The point here is that it doesn’t matter if the President says things that suggest he took the action for a bad/unconstitutional reason. What matters is whether the policy can “reasonably be understood” as the product of a legitimate reasoning. The standard doesn’t seem absolute. They say they may consider “extrinsic evidence”, i.e., evidence beyond the narrow facts of the case – what the order says, its direct effects, etc. But the standard they will use is whether the action can be reasonably understood as the product of a legitimate reason – even if there’s evidence in the President’s mouthing off that suggests otherwise.

So to get down to specifics, without the context of the President’s words you can look at this order and you can make an argument that it’s an effort to block entry from countries with terrorism problems or from unfriendly countries. If that’s the case, that’s enough. As long as this is a reasonable interpretation absent the context, we will set aside the context, i.e., what the President said at rallies or on Twitter.
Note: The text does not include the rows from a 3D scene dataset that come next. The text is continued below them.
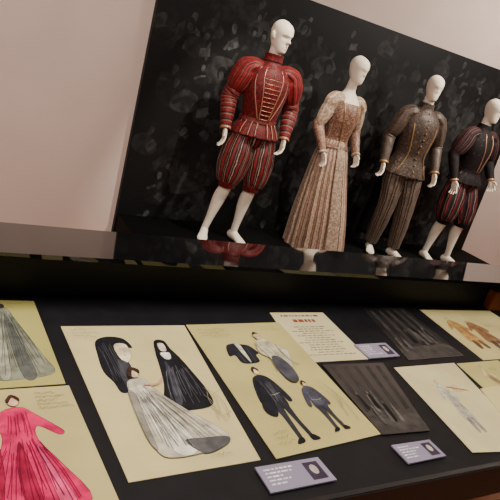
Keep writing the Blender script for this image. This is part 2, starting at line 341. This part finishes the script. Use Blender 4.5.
# backdrop: black board printed with a dim crowd of spectators (flat print layers on the board)
random.seed(21)
bm=bmesh.new()
px0,px1,pz0,pz1,py=1.39,5.75,0.0,2.262,4.395
g=bmesh.ops.create_cube(bm,size=1)
for v in g['verts']:v.co=Vector(((px0+px1)/2+v.co.x*(px1-px0),(4.448+py)/2+v.co.y*(4.448-py),(pz0+pz1)/2+v.co.z*(pz1-pz0)))
greys=[20,26,33,41,50,60,72,86]
pm=[newmat('print_black',(16,16,17),.55,0,.25)[0]]+[mottled('print_grey_%d'%q,(int(q*.6),)*3,(int(q*1.15),)*3,16,.55,.25) for q in greys]
lay=[0]
def pshape(cx,cz,pts,rot,sc,gi,smooth=True):
    lay[0]+=1;y=py-.0004-.0000035*lay[0]
    ca,sa=math.cos(rot),math.sin(rot);Q=closed([list(p) for p in pts],3) if smooth else pts
    vs=[]
    for a_,b_ in Q:
        X=cx+sc*(a_*ca-b_*sa);Z=cz+sc*(a_*sa+b_*ca)
        vs.append(bm.verts.new((min(max(X,px0+.002),px1-.002),y,min(max(Z,.03),pz1-.002))))
    f=bm.faces.new(vs);f.normal_update()
    if f.normal.y>0:f.normal_flip()
    f.material_index=gi+1
nz_=15;nx_=28
for j,i in sorted([(j,i) for j in range(nz_) for i in range(nx_)],key=lambda q:-q[0]):
    x=px0+.08+(px1-px0-.14)*(i+.5*(j%2)+random.uniform(-.45,.45))/nx_
    z=pz1-.10-(nz_-1-j)*(pz1-.25)/nz_+random.uniform(-.06,.06)
    dens=.5+.5*math.sin(1.7*x+.8)*math.cos(2.1*z-1.0)
    edge=min(1,(x-px0)/.45)
    if random.random()>.9*edge*(.6+.4*dens):continue
    br=dens*edge;s=.125*random.uniform(.75,1.3);r0=random.uniform(-.6,.3);R=random.uniform
    gb=random.choice([0,1,2,3,3]) + (1 if br>.6 else 0)
    wl,wr=R(.6,1.0),R(.6,1.0)
    # shoulders and torso
    pshape(x,z,[(-.60*wl,-1.5),(-.95*wl,-.9+R(-.2,.1)),(-.34,-.42),(0,-.32),(.32,-.41),(.95*wr,-.85+R(-.2,.15)),(.6*wr,-1.5)],r0,s,gb)
    gf=min(7,random.choice([1,2,3,3,4,5])+(1 if br>.7 else 0))
    # hair then face
    pshape(x,z,[(-.27,-.25),(-.30,.1),(-.2,.38),(.02,.46),(.22,.36),(.29,.08),(.24,-.25),(0,-.2)],r0,s,0)
    dx=R(-.06,.06)
    pshape(x+dx*s,z-.008,[(0,-.36),(-.13,-.24),(-.17,.0),(-.13,.17),(.02,.22),(.15,.14),(.17,-.04),(.11,-.25)],r0,s,gf)
    if R(0,1)<.35:
        pshape(x+R(-.03,.04),z-s*.95,[(-.4,-.28),(.35,-.2),(.3,.28),(-.32,.22)],R(-.9,.9),s,min(7,gf+1),False)
    if R(0,1)<.3:
        pshape(x,z-s*.6,[(-.5,-.6),(-.1,-.2),(.35,.0),(.4,-.12),(.0,-.34),(-.35,-.7)],R(-1,1),s,min(7,gf),True)
mesh_obj('backdrop_panel',bm,pm,None,False)
box('display_plinth',1.40,5.74,3.6,4.38,0,PZ,M_plinth,bev=.004)
C=bpy.data.objects.new('display_case',None);link(C)
X0,X1=-.9,2.6
box('deck',X0,X1,.513,1.20,1.0,1.04,M_deck,C)
box('front_edge',X0,X1,.500,.513,.965,1.043,M_edge,C,.002)
box('back_wall',X0,X1,1.20,1.215,1.0,1.15,M_black,C)
# sloping gloss lid at the rear of the case
bm=bmesh.new();th=.010
pr=[(1.121,1.172),(1.355,1.150),(1.355,1.150-th),(1.121,1.172-th)]
vv=[[bm.verts.new((x,y,z)) for y,z in pr] for x in(X0,X1)]
bm.faces.new(vv[0]);bm.faces.new(vv[1][::-1])
for i in range(4):bm.faces.new((vv[0][i],vv[1][i],vv[1][(i+1)%4],vv[0][(i+1)%4]))
bmesh.ops.recalc_face_normals(bm,faces=bm.faces)
mesh_obj('rear_lid',bm,[M_gloss],C,False)
box('rear_panel',X0,X1,1.340,1.352,.965,1.140,M_black,C)
box('underside',X0,X1,.513,1.340,.965,.9999,M_black,C)
for i,(x,y) in enumerate([(X0+.05,.56),(X0+.05,1.3),(X1-.05,.56),(X1-.05,1.3)]):
    box('leg_%d'%i,x-.03,x+.03,y-.03,y+.03,0,.965,M_black,C,.003)
box('wood_end_block',1.80,2.5,1.165,1.20,1.04,1.115,M_woodblk,C,.003)
DZ=1.0402
# ---------------------------------------------------------------- sheets
INK={}
def ink(c,rough=.7):
    c=tuple(int(x) for x in c)
    if c not in INK:INK[c]=mottled('ink_%d_%d_%d'%c,tuple(int(x*.88) for x in c),tuple(min(255,int(x*1.14+5)) for x in c),40,rough,.2)
    return INK[c]
class Sheet:
    def __init__(s,name,quad,mat,z=0.0,th=.0012):
        s.name=name;s.q=[Vector((x,y)) for x,y in quad];s.bm=bmesh.new();s.mats=[mat];s.z0=DZ+z;s.th=th;s.k=0
        b=[s.bm.verts.new((q.x,q.y,s.z0)) for q in s.q];t=[s.bm.verts.new((q.x,q.y,s.z0+th)) for q in s.q]
        s.bm.faces.new(t[::-1]);s.bm.faces.new(b)
        for i in range(4):s.bm.faces.new((b[i],b[(i+1)%4],t[(i+1)%4],t[i]))
    def W(s,u,v):
        a=s.q[0].lerp(s.q[1],u);b=s.q[3].lerp(s.q[2],u);return a.lerp(b,v)
    def mi(s,c):
        m=ink(c)
        if m not in s.mats:s.mats.append(m)
        return s.mats.index(m)
    def shape(s,pts,c,smooth=True,outline=True):
        s.k+=1;z=s.z0+s.th+.00006*s.k
        P=closed([list(p) for p in pts]) if smooth else pts
        vs=[s.bm.verts.new((*s.W(u,v),z)) for u,v in P]
        f=s.bm.faces.new(vs);f.normal_update()
        if f.normal.z<0:f.normal_flip()
        f.material_index=s.mi(c)
        if smooth and outline:
            s.line([list(p) for p in pts]+[list(pts[0])],tuple(x*.5 for x in c),.0007)
    def oval(s,u,v,ru,rv,c):
        s.shape([(u+ru*math.cos(a*math.pi/5),v+rv*math.sin(a*math.pi/5)) for a in range(10)],c)
    def line(s,pts,c,w=.0010):
        s.k+=1;z=s.z0+s.th+.00006*s.k
        P=[s.W(*q) for q in crom([list(p) for p in pts],4)];L=[];R=[]
        for i,p in enumerate(P):
            t=(P[min(i+1,len(P)-1)]-P[max(i-1,0)]);
            if t.length<1e-7:t=Vector((1,0))
            t.normalize();n=Vector((-t.y,t.x))*w*.5
            L.append(s.bm.verts.new((*(p+n),z)));R.append(s.bm.verts.new((*(p-n),z)))
        mi=s.mi(c)
        for i in range(len(P)-1):
            f=s.bm.faces.new((L[i],R[i],R[i+1],L[i+1]));f.material_index=mi
    def strokes(s,a0,a1,b0,b1,n,c,w=.0009,bend=.02):
        """n drapery strokes running from segment a0-a1 to segment b0-b1"""
        for i in range(n):
            t=(i+.5)/n+random.uniform(-.3,.3)/n;k0=random.uniform(0,.25);k1=random.uniform(.75,1)
            A=(a0[0]+(a1[0]-a0[0])*t,a0[1]+(a1[1]-a0[1])*t);B=(b0[0]+(b1[0]-b0[0])*t,b0[1]+(b1[1]-b0[1])*t)
            f=lambda k:(A[0]+(B[0]-A[0])*k,A[1]+(B[1]-A[1])*k)
            m=f((k0+k1)/2);s.line([f(k0),(m[0]+random.uniform(-bend,bend),m[1]),f(k1)],c,w)
    def script(s,u,v,L,n,c=(110,104,80),dv=.03):
        for i in range(n):
            x=u;P=[]
            e=u+L*random.uniform(.6,1)
            while x<e:P.append((x,v+i*dv+random.uniform(-.008,.008)));x+=.012
            if len(P)>2:s.line(P,c,.0008)
    def rows_of_text(s,u0,u1,v0,v1,n,c,h=.3,center=False):
        s.k+=1;z=s.z0+s.th+.00012*s.k;mi=s.mi(c);dv=(v1-v0)/n
        for i in range(n):
            v=v0+dv*i;full=(u1-u0)*random.uniform(.45,1);u=u0+((u1-u0-full)/2 if center else 0);e=u+full
            while u<e-.01:
                w=min(random.uniform(.03,.10),e-u)
                vs=[s.bm.verts.new((*s.W(a,b),z)) for a,b in((u,v),(u+w,v),(u+w,v+dv*h),(u,v+dv*h))]
                f=s.bm.faces.new(vs[::-1]);f.material_index=mi;u+=w+.02
    def done(s):
        return mesh_obj(s.name,s.bm,s.mats,None,False)
# --- left upper sheet: grey cloaked figure
S=Sheet('costume_sketch',[(.02,1.165),(.222,1.163),(.237,.850),(.02,.842)],paper('paper_olive',(188,180,104)))
S.script(.6,.04,.3,3,(90,86,60))
S.shape([(.62,.10),(.70,.12),(.74,.22),(.82,.45),(.90,.70),(.95,.88),(.70,.93),(.45,.90),(.5,.6),(.56,.3)],(128,130,112))
S.shape([(.66,.2),(.70,.3),(.76,.6),(.80,.9),(.70,.92),(.66,.6)],(92,94,88))
S.shape([(.60,.35),(.62,.6),(.60,.9),(.52,.9),(.55,.6)],(158,158,138))
S.strokes((.62,.15),(.72,.15),(.46,.9),(.94,.9),16,(70,72,66))
S.oval(.645,.09,.035,.03,(60,56,52))
S.done()
# --- pink dress sheet
S=Sheet('costume_sketch',[(.02,.838),(.241,.842),(.264,.530),(.02,.525)],paper('paper_tan',(208,194,132)),.0015)
PK=(205,30,88);PD=(160,16,60)
S.shape([(.50,.17),(.60,.16),(.66,.20),(.80,.33),(.84,.38),(.80,.40),(.68,.32),(.66,.42),(.76,.60),(.86,.84),(.60,.92),(.30,.92),(.18,.84),(.36,.6),(.44,.42),(.42,.34),(.28,.44),(.24,.40),(.40,.24)],PK)
S.shape([(.54,.42),(.58,.6),(.60,.9),(.52,.9),(.50,.6)],PD)
S.shape([(.64,.45),(.72,.65),(.78,.86),(.70,.88),(.66,.65)],(226,76,124))
S.shape([(.42,.45),(.36,.66),(.28,.88),(.36,.90),(.42,.66)],PD)
S.strokes((.45,.4),(.66,.4),(.22,.86),(.84,.86),20,(120,14,50))
S.strokes((.50,.2),(.64,.2),(.46,.4),(.65,.4),7,(130,14,54),.0008,.005)
S.oval(.555,.115,.042,.042,(225,180,150));S.shape([(.51,.10),(.55,.06),(.60,.09),(.595,.12),(.555,.085),(.52,.13)],(70,40,30))
S.script(.72,.06,.26,5,(90,80,50),.032)
S.done()
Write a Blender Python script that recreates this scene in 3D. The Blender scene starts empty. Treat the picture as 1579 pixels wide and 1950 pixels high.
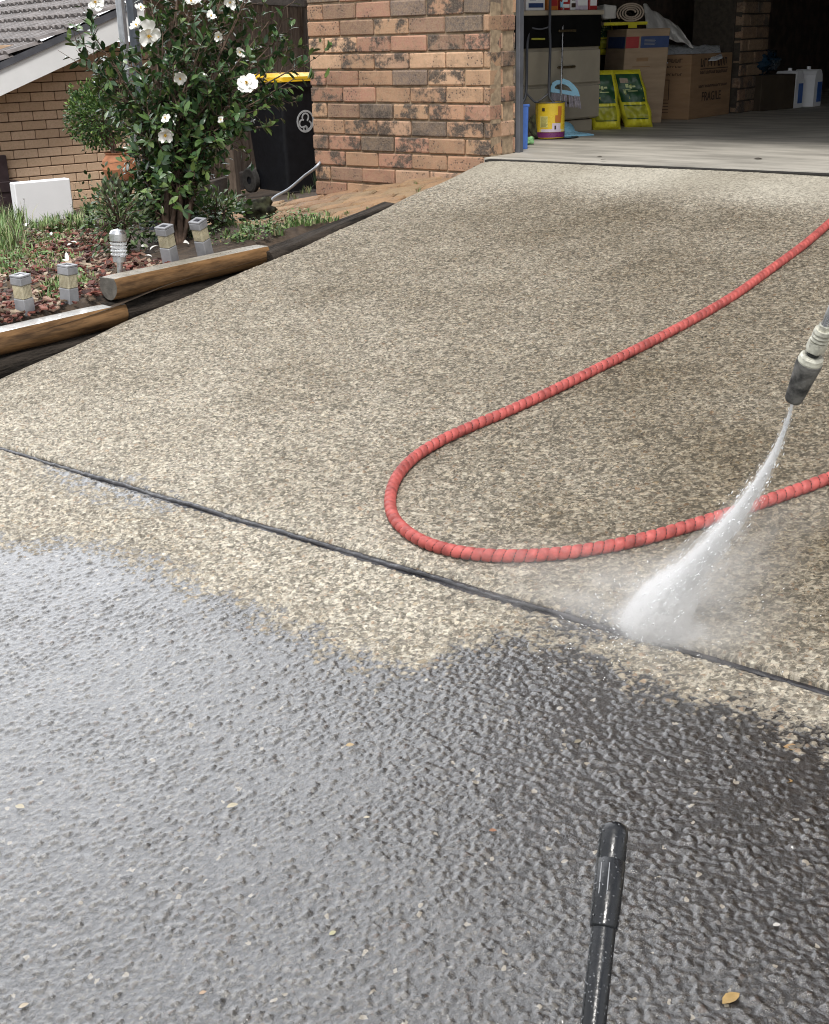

There is a touch of ambiguity here. I could read these words to mean that the “extrinsic evidence” could be so overwhelming that it made thinking the decision stemmed from anything else than unconstitutional grounds ‘unreasonable’. Still, I think the basic point is clear, both in the result and the argument: the Court won’t get tripped up by interpretations of Trump’s rants and free associations. If the actions can reasonably be to result from legitimate justifications that will be the end of the analysis.